On why it takes such a long time to uncover athletes that enhance their performance with drugs in the advanced world unlike in this part of the world where they are easily caught, the NMA chairman said: “We have different generation of drugs. There are some drugs that have formed what they use to test them. For example, if you take paracetamol, the active ingredient in it is acetaminophen and sometimes if acetaminophen is being produced as paracetamol it goes through some form of breakdown within the body.
“So if an athlete takes paracetamol for instance and you don’t test such athlete for acetaminophen you will not detect anything. There are first, second and third generations of drugs and most of the drugs we use in this part of the world are first generation and they have all the things that can be used to test and detect them.
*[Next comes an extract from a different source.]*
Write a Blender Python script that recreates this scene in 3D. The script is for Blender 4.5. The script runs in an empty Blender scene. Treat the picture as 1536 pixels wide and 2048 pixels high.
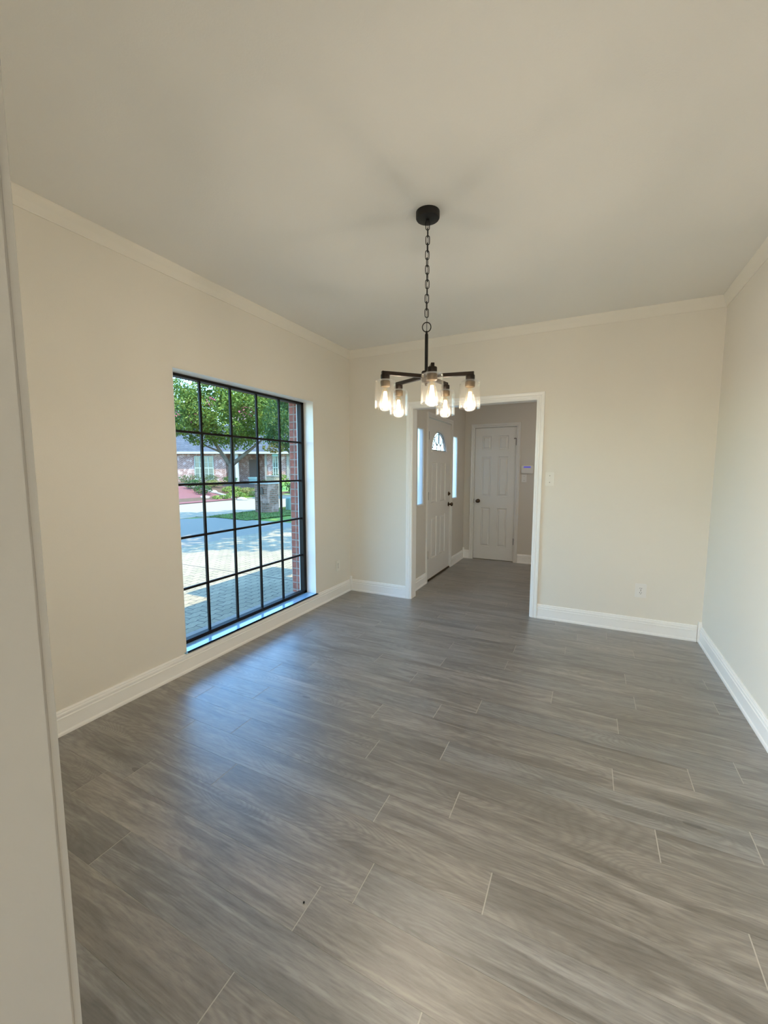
import bpy, bmesh, math, random
from mathutils import Vector, Matrix, noise
from mathutils.geometry import tessellate_polygon
PI = math.pi
C = bpy.context.scene.collection
random.seed(7)

# ------------------------------------------------------------------ helpers
def srgb(r, g, b):
    f = lambda c: (c / 255 / 12.92) if c / 255 <= 0.04045 else ((c / 255 + 0.055) / 1.055) ** 2.4
    return (f(r), f(g), f(b), 1.0)

class NT:
    """small wrapper for building node trees"""
    def __init__(self, name):
        self.m = bpy.data.materials.new(name); self.m.use_nodes = True
        self.t = self.m.node_tree; self.t.nodes.clear()
        self.out = self.t.nodes.new('ShaderNodeOutputMaterial')
    def n(self, typ, **kw):
        nd = self.t.nodes.new(typ)
        ins = kw.pop('ins', {})
        for k, v in kw.items(): setattr(nd, k, v)
        for k, v in ins.items():
            if isinstance(v, bpy.types.NodeSocket): self.t.links.new(v, nd.inputs[k])
            else: nd.inputs[k].default_value = v
        return nd
    def math(self, op, a, b=0.0, c=None):
        i = {0: a, 1: b}
        if c is not None: i[2] = c
        return self.n('ShaderNodeMath', operation=op, ins=i).outputs[0]
    def ramp(self, fac, stops, interp='LINEAR'):
        nd = self.n('ShaderNodeValToRGB', ins={0: fac}); cr = nd.color_ramp; cr.interpolation = interp
        while len(cr.elements) > 1: cr.elements.remove(cr.elements[-1])
        cr.elements[0].position = stops[0][0]; cr.elements[0].color = stops[0][1]
        for p, c in stops[1:]:
            e = cr.elements.new(p); e.color = c
        return nd.outputs[0]
    def mix(self, fac, a, b, blend='MIX'):
        nd = self.n('ShaderNodeMix', data_type='RGBA', blend_type=blend)
        for idx, v in ((0, fac), (6, a), (7, b)):
            if isinstance(v, bpy.types.NodeSocket): self.t.links.new(v, nd.inputs[idx])
            else: nd.inputs[idx].default_value = v
        return nd.outputs[2]
    def pos(self, scale=(1, 1, 1), loc=(0, 0, 0), rot=(0, 0, 0), src='obj'):
        if src == 'obj': o = self.n('ShaderNodeTexCoord').outputs['Object']
        else: o = src
        return self.n('ShaderNodeMapping', ins={'Vector': o, 'Scale': scale, 'Location': loc, 'Rotation': rot}).outputs[0]
    def noise(self, vec, scale=5.0, detail=4.0, rough=0.55, dist=0.0):
        return self.n('ShaderNodeTexNoise', ins={'Vector': vec, 'Scale': scale, 'Detail': detail, 'Roughness': rough, 'Distortion': dist}).outputs[0]
    def bump(self, h, strength=0.3, dist=0.01):
        return self.n('ShaderNodeBump', ins={'Height': h, 'Strength': strength, 'Distance': dist}).outputs[0]
    def surf(self, color, rough=0.5, metal=0.0, normal=None, spec=0.5, coat=0.0, trans=None, coat_ior=1.5, coat_rough=0.03):
        i = {'Base Color': color, 'Roughness': rough, 'Metallic': metal, 'Specular IOR Level': spec, 'Coat Weight': coat, 'Coat IOR': coat_ior, 'Coat Roughness': coat_rough}
        if normal is not None: i['Normal'] = normal
        p = self.n('ShaderNodeBsdfPrincipled', ins=i)
        s = p.outputs[0]
        if trans:
            tr = self.n('ShaderNodeBsdfTranslucent', ins={'Color': color})
            s = self.n('ShaderNodeMixShader', ins={0: trans, 1: s, 2: tr.outputs[0]}).outputs[0]
        self.t.links.new(s, self.out.inputs[0]); return self.m
    def done(self, s):
        self.t.links.new(s, self.out.inputs[0]); return self.m

def plain(name, col, rough=0.5, metal=0.0, bump=0.0, bscale=200, spec=0.5, vary=0.04, coat=0.0):
    k = NT(name); v = k.pos()
    n1 = k.noise(v, 6.0, 3.0)
    f = k.math('MULTIPLY_ADD', n1, vary * 2, 1 - vary)
    c = k.mix(1.0, col, k.n('ShaderNodeCombineColor', ins={0: f, 1: f, 2: f}).outputs[0], 'MULTIPLY')
    nm = k.bump(k.noise(v, bscale, 2.0), bump, 0.002) if bump else None
    return k.surf(c, rough, metal, nm, spec, coat)

def obj(name, bm, mat, parent=None, smooth=False, kind=None, auto=None):
    me = bpy.data.meshes.new(name)
    bmesh.ops.recalc_face_normals(bm, faces=bm.faces)
    bm.to_mesh(me); bm.free()
    for m in (mat if isinstance(mat, (list, tuple)) else [mat]): me.materials.append(m)
    if smooth:
        for p in me.polygons: p.use_smooth = True
        if auto: me.set_sharp_from_angle(angle=math.radians(auto))
    o = bpy.data.objects.new(name, me); C.objects.link(o)
    if parent is not None: o.parent = parent
    if kind: o['kind'] = kind
    return o

def struct(name, bm, mat, **kw):
    return obj(name, bm, mat, kind='structure', **kw)

def tag(o, label, cat, group=None):
    o['label'] = label; o['category'] = cat
    if group: o['group'] = group
    return o

def empty(name, loc=(0, 0, 0), rz=0.0):
    o = bpy.data.objects.new(name, None); C.objects.link(o); o.location = loc; o.rotation_euler = (0, 0, rz)
    o.empty_display_size = 0.05
    return o

def box(bm, x0, x1, y0, y1, z0, z1, bev=0.0, mi=0):
    vs = [bm.verts.new((x, y, z)) for z in (z0, z1) for y in (y0, y1) for x in (x0, x1)]
    fs = [(0, 2, 3, 1), (4, 5, 7, 6), (0, 1, 5, 4), (2, 6, 7, 3), (0, 4, 6, 2), (1, 3, 7, 5)]
    faces = [bm.faces.new([vs[i] for i in f]) for f in fs]
    for f in faces: f.material_index = mi
    if bev:
        es = list({e for f in faces for e in f.edges})
        bmesh.ops.bevel(bm, geom=es, offset=bev, segments=2, affect='EDGES')
    return faces

def B(*a, **k):
    bm = bmesh.new(); box(bm, *a, **k); return bm

def lathe(bm, prof, n=24, c=(0, 0, 0), ax='z', close=False):
    rings = []
    for r, h in prof:
        ring = []
        if r < 1e-6:
            p = {'z': (0, 0, h), 'x': (h, 0, 0), 'y': (0, h, 0)}[ax]
            ring = [bm.verts.new(Vector(p) + Vector(c))] * n
        else:
            for i in range(n):
                a = 2 * PI * i / n; u, v = r * math.cos(a), r * math.sin(a)
                p = {'z': (u, v, h), 'x': (h, u, v), 'y': (v, h, u)}[ax]
                ring.append(bm.verts.new(Vector(p) + Vector(c)))
        rings.append(ring)
    pairs = list(zip(rings, rings[1:])) + ([(rings[-1], rings[0])] if close else [])
    for A, D in pairs:
        for i in range(n):
            j = (i + 1) % n; q = []
            for v in (A[i], A[j], D[j], D[i]):
                if v not in q: q.append(v)
            if len(q) >= 3:
                try: bm.faces.new(q)
                except ValueError: pass
    return bm

def tube(bm, pts, rad, n=8, closed=False, caps=True):
    pts = [Vector(p) for p in pts]; m = len(pts)
    rads = rad if isinstance(rad, (list, tuple)) else [rad] * m
    prev = None; rings = []
    for i, p in enumerate(pts):
        if closed: t = (pts[(i + 1) % m] - pts[i - 1]).normalized()
        else: t = (pts[min(i + 1, m - 1)] - pts[max(i - 1, 0)]).normalized()
        if prev is None:
            a = Vector((0, 0, 1)) if abs(t.z) < 0.9 else Vector((1, 0, 0))
            nrm = t.cross(a).normalized()
        else:
            nrm = (prev - t * prev.dot(t)).normalized()
        prev = nrm; bn = t.cross(nrm)
        rings.append([bm.verts.new(p + (nrm * math.cos(2 * PI * k / n) + bn * math.sin(2 * PI * k / n)) * rads[i]) for k in range(n)])
    seq = list(zip(rings, rings[1:])) + ([(rings[-1], rings[0])] if closed else [])
    for A, D in seq:
        for k in range(n): bm.faces.new((A[k], A[(k + 1) % n], D[(k + 1) % n], D[k]))
    if caps and not closed:
        bm.faces.new(rings[0]); bm.faces.new(list(reversed(rings[-1])))
    return bm

def holed_wall(bm, ax, a0, a1, u0, u1, z0, z1, holes):
    """wall slab normal to ax ('x' or 'y'), thickness a0..a1, spanning u, z, rectangular holes (u0,u1,z0,z1)"""
    us = sorted({u0, u1, *[h[0] for h in holes], *[h[1] for h in holes]}); us = [u for u in us if u0 <= u <= u1]
    zs = sorted({z0, z1, *[h[2] for h in holes], *[h[3] for h in holes]}); zs = [z for z in zs if z0 <= z <= z1]
    P = {}
    def v(a, u, z):
        k = (a, u, z)
        if k not in P: P[k] = bm.verts.new((a, u, z) if ax == 'x' else (u, a, z))
        return P[k]
    solid = {}
    for i in range(len(us) - 1):
        for j in range(len(zs) - 1):
            cu, cz = (us[i] + us[i + 1]) / 2, (zs[j] + zs[j + 1]) / 2
            solid[i, j] = not any(h[0] < cu < h[1] and h[2] < cz < h[3] for h in holes)
    for (i, j), s in solid.items():
        if not s: continue
        ua, ub, za, zb = us[i], us[i + 1], zs[j], zs[j + 1]
        for a in (a0, a1): bm.faces.new((v(a, ua, za), v(a, ub, za), v(a, ub, zb), v(a, ua, zb)))
        for di, dj, e in ((-1, 0, ((ua, za), (ua, zb))), (1, 0, ((ub, za), (ub, zb))), (0, -1, ((ua, za), (ub, za))), (0, 1, ((ua, zb), (ub, zb)))):
            if not solid.get((i + di, j + dj), False):
                (p, q), (r, s2) = e
                bm.faces.new((v(a0, p, q), v(a1, p, q), v(a1, r, s2), v(a0, r, s2)))
    return bm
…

Just as the International Olympics Committee is trying to detect banned drugs, so too are sophisticated drugs being produced. And by the time they are using those drugs it will be very difficult to detect them because some of the drugs can be excreted through sweat. So if you are testing the urine you might not detect anything because they have been excreted through sweat and some can even be excreted through breathing and you will just be wasting your time if you are testing it through some other sources. So to catch up with athletes using these modern drugs will depend on how fast the IOC and other sporting bodies are able to come out with the latest technology to carry out tests that can detect these modern drugs,” he opined.
It is always baffling that Nigerian athletes may triumph against top tier athletes few weeks before major competitions but literarily melt away when the big day arrives. Some contend that the answer lies in the strong possibility that many western athletes take banned substances during major competitions.
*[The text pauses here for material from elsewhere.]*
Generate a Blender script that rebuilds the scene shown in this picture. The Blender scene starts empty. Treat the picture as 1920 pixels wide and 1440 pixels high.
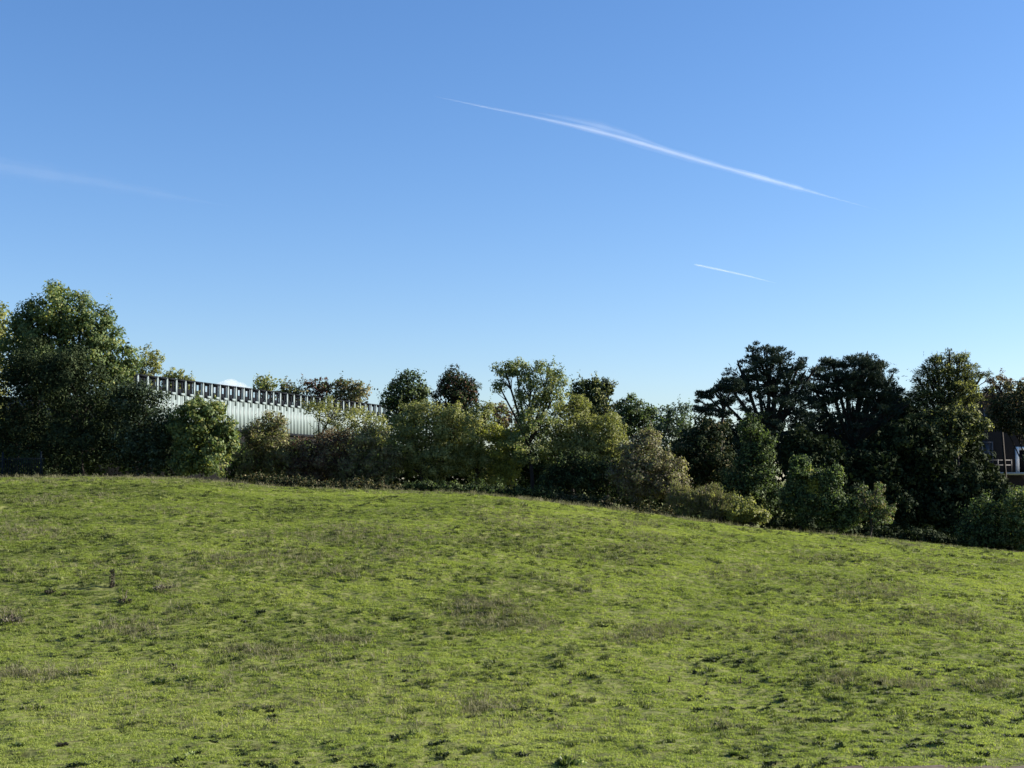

But the NMA chairman has a different opinion. “It all depends on the athletes’ priority. Sometimes you may have a race that is coming up in three or four months time and you don’t want to exhaust yourself before a major competition like the Olympics, so you cave-in in smaller circuits. It is only in Nigeria that our athletes record victories one or two weeks to big competitions. By the time they get to the main event they have exhausted themselves. Moreover, our fire brigade approach to major competitions has also not helped us. Schools’ sports are now dead, so where do we get young boys and girls that will compete favourably against athletes from the developed countries? Most of our athletes are very old when compared to their foreign counterparts where they have well structured programmes of catching-them-young.
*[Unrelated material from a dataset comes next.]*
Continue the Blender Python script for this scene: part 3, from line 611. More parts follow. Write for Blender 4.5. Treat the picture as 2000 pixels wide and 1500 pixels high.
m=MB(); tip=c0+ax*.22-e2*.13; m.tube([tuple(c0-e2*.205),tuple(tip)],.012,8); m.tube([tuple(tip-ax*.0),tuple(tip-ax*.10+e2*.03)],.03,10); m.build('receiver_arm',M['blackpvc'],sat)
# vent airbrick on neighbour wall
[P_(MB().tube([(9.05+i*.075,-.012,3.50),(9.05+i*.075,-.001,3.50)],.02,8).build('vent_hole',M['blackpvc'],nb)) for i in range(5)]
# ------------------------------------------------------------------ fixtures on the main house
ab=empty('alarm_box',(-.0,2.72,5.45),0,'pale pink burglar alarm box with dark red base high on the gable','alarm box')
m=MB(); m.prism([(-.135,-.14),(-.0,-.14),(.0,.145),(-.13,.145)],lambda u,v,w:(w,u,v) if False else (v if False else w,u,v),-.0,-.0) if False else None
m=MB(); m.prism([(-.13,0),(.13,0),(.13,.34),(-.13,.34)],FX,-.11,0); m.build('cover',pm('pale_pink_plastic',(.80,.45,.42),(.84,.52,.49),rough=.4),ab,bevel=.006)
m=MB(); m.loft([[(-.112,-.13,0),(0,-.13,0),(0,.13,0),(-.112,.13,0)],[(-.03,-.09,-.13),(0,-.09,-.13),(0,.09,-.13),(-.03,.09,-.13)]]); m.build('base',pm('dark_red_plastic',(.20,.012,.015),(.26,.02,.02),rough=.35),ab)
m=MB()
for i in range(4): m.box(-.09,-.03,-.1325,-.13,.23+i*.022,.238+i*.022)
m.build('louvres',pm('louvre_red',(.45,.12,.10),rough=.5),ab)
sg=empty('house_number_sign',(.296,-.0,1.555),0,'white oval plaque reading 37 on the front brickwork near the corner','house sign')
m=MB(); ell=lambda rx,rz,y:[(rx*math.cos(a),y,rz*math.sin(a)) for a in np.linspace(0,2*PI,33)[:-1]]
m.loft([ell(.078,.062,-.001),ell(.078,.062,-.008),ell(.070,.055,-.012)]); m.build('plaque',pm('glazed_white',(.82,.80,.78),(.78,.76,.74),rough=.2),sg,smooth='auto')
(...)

“At age 37, some of our sports men are just getting to the limelight when boys of 17 and 18 years that can actually have hyper reflection and could actually be trained as against a man that is 25 going to 30 and is just emerging. Definitely he cannot compete for more than three to five years before he fades away. He cannot compete favourably with his younger colleagues and that is why Nigeria is not doing well in sports again.
“You can see how long the 1985 Under-17 set of Nduka Ugbade lasted. Subsequent ones did not last long because most of them were old, with some already fathers. How long can such people stay in sports? They were just flashes in the pan and therefore faded away as quickly as they came,” the University of Lagos graduate said.
Faduyile said the improvement in technology is the reason why Lance Armstong could stay on for several years without being caught.
“He has been able to know the process in which the drug is metabolised, know when to use it and the active ingredients,” he said.
He however, advised athletes to stay off drugs, saying that human beings is bound to have both strength and weaknesses and should therefore do what is within their strength naturally.